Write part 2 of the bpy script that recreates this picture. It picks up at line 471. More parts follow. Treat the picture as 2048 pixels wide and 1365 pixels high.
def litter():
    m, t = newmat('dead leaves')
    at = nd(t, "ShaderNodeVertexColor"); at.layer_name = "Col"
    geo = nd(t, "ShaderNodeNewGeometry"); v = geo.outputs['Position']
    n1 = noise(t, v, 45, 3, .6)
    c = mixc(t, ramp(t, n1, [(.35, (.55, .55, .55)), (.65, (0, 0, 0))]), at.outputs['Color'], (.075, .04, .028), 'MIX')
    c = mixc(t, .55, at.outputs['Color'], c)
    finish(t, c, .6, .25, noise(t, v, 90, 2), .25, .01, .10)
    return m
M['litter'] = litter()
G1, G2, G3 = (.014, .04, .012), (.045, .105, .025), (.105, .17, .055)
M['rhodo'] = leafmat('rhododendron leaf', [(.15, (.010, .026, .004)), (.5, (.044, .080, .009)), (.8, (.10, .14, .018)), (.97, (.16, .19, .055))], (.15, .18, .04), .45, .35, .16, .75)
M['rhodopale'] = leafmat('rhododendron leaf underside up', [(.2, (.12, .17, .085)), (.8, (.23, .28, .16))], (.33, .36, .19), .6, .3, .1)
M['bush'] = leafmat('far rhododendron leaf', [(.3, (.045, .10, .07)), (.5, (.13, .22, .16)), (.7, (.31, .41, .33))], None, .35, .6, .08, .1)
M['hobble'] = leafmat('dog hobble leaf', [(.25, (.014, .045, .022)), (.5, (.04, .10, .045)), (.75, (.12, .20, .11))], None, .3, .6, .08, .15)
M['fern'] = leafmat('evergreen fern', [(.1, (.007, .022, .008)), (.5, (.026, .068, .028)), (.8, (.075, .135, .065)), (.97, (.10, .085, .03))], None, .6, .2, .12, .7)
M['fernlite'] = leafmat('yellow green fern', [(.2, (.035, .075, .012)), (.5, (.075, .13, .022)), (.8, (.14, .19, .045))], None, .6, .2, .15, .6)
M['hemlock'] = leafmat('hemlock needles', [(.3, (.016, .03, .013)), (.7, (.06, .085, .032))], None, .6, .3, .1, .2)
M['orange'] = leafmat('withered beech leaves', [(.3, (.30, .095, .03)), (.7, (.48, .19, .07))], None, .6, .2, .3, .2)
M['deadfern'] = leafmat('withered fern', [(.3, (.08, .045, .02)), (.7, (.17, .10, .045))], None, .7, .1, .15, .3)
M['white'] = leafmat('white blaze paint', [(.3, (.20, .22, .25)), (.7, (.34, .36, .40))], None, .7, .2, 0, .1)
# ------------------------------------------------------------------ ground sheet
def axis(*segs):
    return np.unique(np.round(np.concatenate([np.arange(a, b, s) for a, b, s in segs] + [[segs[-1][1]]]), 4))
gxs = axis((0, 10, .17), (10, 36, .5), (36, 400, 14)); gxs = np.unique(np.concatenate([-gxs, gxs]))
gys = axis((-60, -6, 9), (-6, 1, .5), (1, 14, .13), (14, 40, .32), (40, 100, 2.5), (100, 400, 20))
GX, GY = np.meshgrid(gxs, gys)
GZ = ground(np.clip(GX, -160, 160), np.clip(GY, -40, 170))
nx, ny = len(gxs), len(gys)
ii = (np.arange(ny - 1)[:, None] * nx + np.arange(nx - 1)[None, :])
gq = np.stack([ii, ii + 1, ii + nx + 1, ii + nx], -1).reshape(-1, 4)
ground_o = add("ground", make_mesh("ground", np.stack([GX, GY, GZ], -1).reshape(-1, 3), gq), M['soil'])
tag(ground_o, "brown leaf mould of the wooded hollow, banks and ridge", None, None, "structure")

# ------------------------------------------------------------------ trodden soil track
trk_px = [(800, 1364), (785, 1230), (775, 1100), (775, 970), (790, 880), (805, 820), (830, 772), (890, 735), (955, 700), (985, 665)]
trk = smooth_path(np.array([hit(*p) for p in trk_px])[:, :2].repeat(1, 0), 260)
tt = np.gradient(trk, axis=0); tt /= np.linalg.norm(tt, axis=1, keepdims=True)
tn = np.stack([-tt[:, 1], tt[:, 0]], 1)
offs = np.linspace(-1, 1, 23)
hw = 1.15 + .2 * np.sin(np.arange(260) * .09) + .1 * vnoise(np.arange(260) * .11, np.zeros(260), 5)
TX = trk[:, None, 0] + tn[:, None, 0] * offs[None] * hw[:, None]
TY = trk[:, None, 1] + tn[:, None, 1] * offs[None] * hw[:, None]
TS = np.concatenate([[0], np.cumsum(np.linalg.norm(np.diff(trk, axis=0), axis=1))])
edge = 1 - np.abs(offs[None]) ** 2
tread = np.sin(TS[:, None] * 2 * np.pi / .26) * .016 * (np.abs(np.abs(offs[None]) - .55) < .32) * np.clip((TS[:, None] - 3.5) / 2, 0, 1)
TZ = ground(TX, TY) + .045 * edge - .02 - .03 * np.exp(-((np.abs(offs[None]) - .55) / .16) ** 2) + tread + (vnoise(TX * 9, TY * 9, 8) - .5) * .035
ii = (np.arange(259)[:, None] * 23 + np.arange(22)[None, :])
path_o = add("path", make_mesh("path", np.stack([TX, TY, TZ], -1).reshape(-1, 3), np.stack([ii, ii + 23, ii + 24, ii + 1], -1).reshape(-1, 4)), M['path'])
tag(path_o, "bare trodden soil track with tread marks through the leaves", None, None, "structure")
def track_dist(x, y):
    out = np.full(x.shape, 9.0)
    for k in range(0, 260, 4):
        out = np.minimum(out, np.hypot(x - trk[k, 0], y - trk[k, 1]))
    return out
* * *
• What to work on:
Every line above should be retyped exactly as given.

• Right answer:
Write part 2 of the bpy script that recreates this picture. It picks up at line 471. More parts follow. Treat the picture as 2048 pixels wide and 1365 pixels high.
def litter():
    m, t = newmat('dead leaves')
    at = nd(t, "ShaderNodeVertexColor"); at.layer_name = "Col"
    geo = nd(t, "ShaderNodeNewGeometry"); v = geo.outputs['Position']
    n1 = noise(t, v, 45, 3, .6)
    c = mixc(t, ramp(t, n1, [(.35, (.55, .55, .55)), (.65, (0, 0, 0))]), at.outputs['Color'], (.075, .04, .028), 'MIX')
    c = mixc(t, .55, at.outputs['Color'], c)
    finish(t, c, .6, .25, noise(t, v, 90, 2), .25, .01, .10)
    return m
M['litter'] = litter()
G1, G2, G3 = (.014, .04, .012), (.045, .105, .025), (.105, .17, .055)
M['rhodo'] = leafmat('rhododendron leaf', [(.15, (.010, .026, .004)), (.5, (.044, .080, .009)), (.8, (.10, .14, .018)), (.97, (.16, .19, .055))], (.15, .18, .04), .45, .35, .16, .75)
M['rhodopale'] = leafmat('rhododendron leaf underside up', [(.2, (.12, .17, .085)), (.8, (.23, .28, .16))], (.33, .36, .19), .6, .3, .1)
M['bush'] = leafmat('far rhododendron leaf', [(.3, (.045, .10, .07)), (.5, (.13, .22, .16)), (.7, (.31, .41, .33))], None, .35, .6, .08, .1)
M['hobble'] = leafmat('dog hobble leaf', [(.25, (.014, .045, .022)), (.5, (.04, .10, .045)), (.75, (.12, .20, .11))], None, .3, .6, .08, .15)
M['fern'] = leafmat('evergreen fern', [(.1, (.007, .022, .008)), (.5, (.026, .068, .028)), (.8, (.075, .135, .065)), (.97, (.10, .085, .03))], None, .6, .2, .12, .7)
M['fernlite'] = leafmat('yellow green fern', [(.2, (.035, .075, .012)), (.5, (.075, .13, .022)), (.8, (.14, .19, .045))], None, .6, .2, .15, .6)
M['hemlock'] = leafmat('hemlock needles', [(.3, (.016, .03, .013)), (.7, (.06, .085, .032))], None, .6, .3, .1, .2)
M['orange'] = leafmat('withered beech leaves', [(.3, (.30, .095, .03)), (.7, (.48, .19, .07))], None, .6, .2, .3, .2)
M['deadfern'] = leafmat('withered fern', [(.3, (.08, .045, .02)), (.7, (.17, .10, .045))], None, .7, .1, .15, .3)
M['white'] = leafmat('white blaze paint', [(.3, (.20, .22, .25)), (.7, (.34, .36, .40))], None, .7, .2, 0, .1)
# ------------------------------------------------------------------ ground sheet
def axis(*segs):
    return np.unique(np.round(np.concatenate([np.arange(a, b, s) for a, b, s in segs] + [[segs[-1][1]]]), 4))
gxs = axis((0, 10, .17), (10, 36, .5), (36, 400, 14)); gxs = np.unique(np.concatenate([-gxs, gxs]))
gys = axis((-60, -6, 9), (-6, 1, .5), (1, 14, .13), (14, 40, .32), (40, 100, 2.5), (100, 400, 20))
GX, GY = np.meshgrid(gxs, gys)
GZ = ground(np.clip(GX, -160, 160), np.clip(GY, -40, 170))
nx, ny = len(gxs), len(gys)
ii = (np.arange(ny - 1)[:, None] * nx + np.arange(nx - 1)[None, :])
gq = np.stack([ii, ii + 1, ii + nx + 1, ii + nx], -1).reshape(-1, 4)
ground_o = add("ground", make_mesh("ground", np.stack([GX, GY, GZ], -1).reshape(-1, 3), gq), M['soil'])
tag(ground_o, "brown leaf mould of the wooded hollow, banks and ridge", None, None, "structure")

# ------------------------------------------------------------------ trodden soil track
trk_px = [(800, 1364), (785, 1230), (775, 1100), (775, 970), (790, 880), (805, 820), (830, 772), (890, 735), (955, 700), (985, 665)]
trk = smooth_path(np.array([hit(*p) for p in trk_px])[:, :2].repeat(1, 0), 260)
tt = np.gradient(trk, axis=0); tt /= np.linalg.norm(tt, axis=1, keepdims=True)
tn = np.stack([-tt[:, 1], tt[:, 0]], 1)
offs = np.linspace(-1, 1, 23)
hw = 1.15 + .2 * np.sin(np.arange(260) * .09) + .1 * vnoise(np.arange(260) * .11, np.zeros(260), 5)
TX = trk[:, None, 0] + tn[:, None, 0] * offs[None] * hw[:, None]
TY = trk[:, None, 1] + tn[:, None, 1] * offs[None] * hw[:, None]
TS = np.concatenate([[0], np.cumsum(np.linalg.norm(np.diff(trk, axis=0), axis=1))])
edge = 1 - np.abs(offs[None]) ** 2
tread = np.sin(TS[:, None] * 2 * np.pi / .26) * .016 * (np.abs(np.abs(offs[None]) - .55) < .32) * np.clip((TS[:, None] - 3.5) / 2, 0, 1)
TZ = ground(TX, TY) + .045 * edge - .02 - .03 * np.exp(-((np.abs(offs[None]) - .55) / .16) ** 2) + tread + (vnoise(TX * 9, TY * 9, 8) - .5) * .035
ii = (np.arange(259)[:, None] * 23 + np.arange(22)[None, :])
path_o = add("path", make_mesh("path", np.stack([TX, TY, TZ], -1).reshape(-1, 3), np.stack([ii, ii + 23, ii + 24, ii + 1], -1).reshape(-1, 4)), M['path'])
tag(path_o, "bare trodden soil track with tread marks through the leaves", None, None, "structure")
def track_dist(x, y):
    out = np.full(x.shape, 9.0)
    for k in range(0, 260, 4):
        out = np.minimum(out, np.hypot(x - trk[k, 0], y - trk[k, 1]))
    return out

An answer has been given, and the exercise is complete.